Stocks seesawed Tuesday as investors showed caution after a roughly 2-month rally that propelled all the major stock gauges by at least 30%. That hesitation remained in place Wednesday.

Stocks have risen since early March on bets that the economy is close to turning a corner. But April reports on retail sales and the housing market threw such bets into question.

Economy: Retail sales fell 0.4% in April, according to a report from the Commerce Department released before the market open. Sales were expected to hold steady, according to a consensus of economists surveyed by Briefing.com. Sales fell a revised 1.3% in March.

Sales excluding volatile autos fell 0.5% in April, after dropping 1.2% in the previous month. Economists forecasts had called for a rise of 0.2%.

The number of U.S. households facing foreclosure jumped 32% in April versus a year ago, according to RealtyTrac. More than 342,000 homes received notices of default in the month, up 1% from March.

In other economic news, March business inventories fell 1% after falling 1.4% in the previous month. Economists expected inventories to have fallen 1.1%.

Company news: AIG (AIG, Fortune 500) shares slipped as the company's CEO discussed restructuring plans at a House hearing about how the company plans to pay back billions in government loans.

In other news, Intel (INTC, Fortune 500) was fined a record $1.45 billion by the European Union for allegedly anti competitive practices, a decision the chipmaker plans to appeal. Shares were little changed.

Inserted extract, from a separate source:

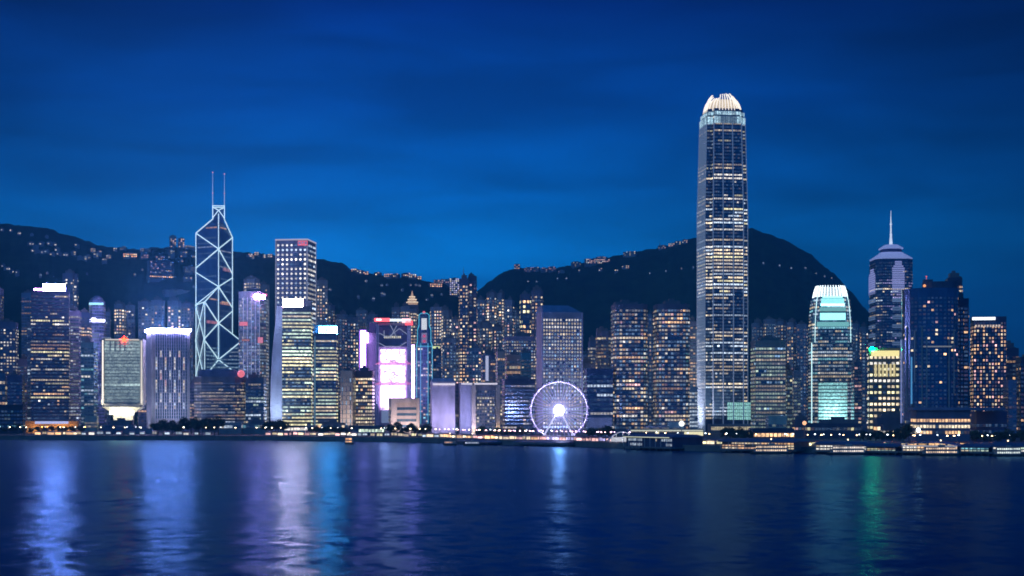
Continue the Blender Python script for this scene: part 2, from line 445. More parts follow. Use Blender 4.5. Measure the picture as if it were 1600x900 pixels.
bp = NN.new('ShaderNodeBump'); bp.inputs['Strength'].default_value = 1.0; bp.inputs['Distance'].default_value = .55
LL.new(mx.outputs[0], bp.inputs['Height']); 
rr = NN.new('ShaderNodeMapRange'); LL.new(ncc.outputs[0], rr.inputs[0]); rr.inputs[1].default_value = .35; rr.inputs[2].default_value = .65; rr.inputs[3].default_value = .20; rr.inputs[4].default_value = .27

def slope(scale, amp, ms):
    q = nz_(scale, 3, ms, .55); vs = NN.new('ShaderNodeVectorMath'); vs.operation = 'SUBTRACT'; LL.new(q.outputs['Color'], vs.inputs[0]); vs.inputs[1].default_value = (.5,.5,.5)
    vm_ = NN.new('ShaderNodeVectorMath'); vm_.operation = 'MULTIPLY'; LL.new(vs.outputs[0], vm_.inputs[0]); vm_.inputs[1].default_value = (amp, amp, 0); return vm_
va = slope(.20, .26, (1, .8, 1)); vb = slope(.05, .15, (1, .8, 1))
ad = NN.new('ShaderNodeVectorMath'); ad.operation = 'ADD'; LL.new(va.outputs[0], ad.inputs[0]); LL.new(vb.outputs[0], ad.inputs[1])
ad2 = NN.new('ShaderNodeVectorMath'); ad2.operation = 'ADD'; LL.new(ad.outputs[0], ad2.inputs[0]); ad2.inputs[1].default_value = (0,0,1)
nv = NN.new('ShaderNodeVectorMath'); nv.operation = 'NORMALIZE'; LL.new(ad2.outputs[0], nv.inputs[0]); bp = nv
gl = NN.new('ShaderNodeBsdfGlossy'); gl.inputs['Color'].default_value = (.33,.74,1,1); LL.new(rr.outputs[0], gl.inputs['Roughness']); LL.new(bp.outputs[0], gl.inputs['Normal'])
df = NN.new('ShaderNodeBsdfDiffuse'); df.inputs['Color'].default_value = (.0, .014, .090, 1)
mxs = NN.new('ShaderNodeMixShader'); lw = NN.new('ShaderNodeLayerWeight'); lw.inputs[0].default_value = .5; fr = NN.new('ShaderNodeMapRange'); LL.new(lw.outputs['Facing'], fr.inputs[0])
fr.inputs[1].default_value = .88; fr.inputs[2].default_value = .97; fr.inputs[3].default_value = .21; fr.inputs[4].default_value = .42; LL.new(fr.outputs[0], mxs.inputs[0]); LL.new(df.outputs[0], mxs.inputs[1]); LL.new(gl.outputs[0], mxs.inputs[2])
ow = [x for x in NN if x.type == 'OUTPUT_MATERIAL'][0]; LL.new(mxs.outputs[0], ow.inputs['Surface']); NN.remove(b)
mb = MB(); mb.face([(-5000, -1200, 0), (5000, -1200, 0), (5000, 2500, 0), (-5000, 2500, 0)])
o = mb.build('water', m); tag(o, kind='structure')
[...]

Freddie Mac (FRE, Fortune 500) posted a $9.9 billion quarterly loss after the market close Tuesday and also asked the government for another $6.1 billion in aid.

GM (GM, Fortune 500) shares continued to slide on concerns that it will have to file for bankruptcy, with the stock touching $1 per share, the lowest level since 1933.

Market breadth was negative. On the New York Stock Exchange, losers topped winners six to one on volume of 690 million shares. On the New York Stock Exchange, decliners beat advancers four to one on volume of 1.09 billion shares.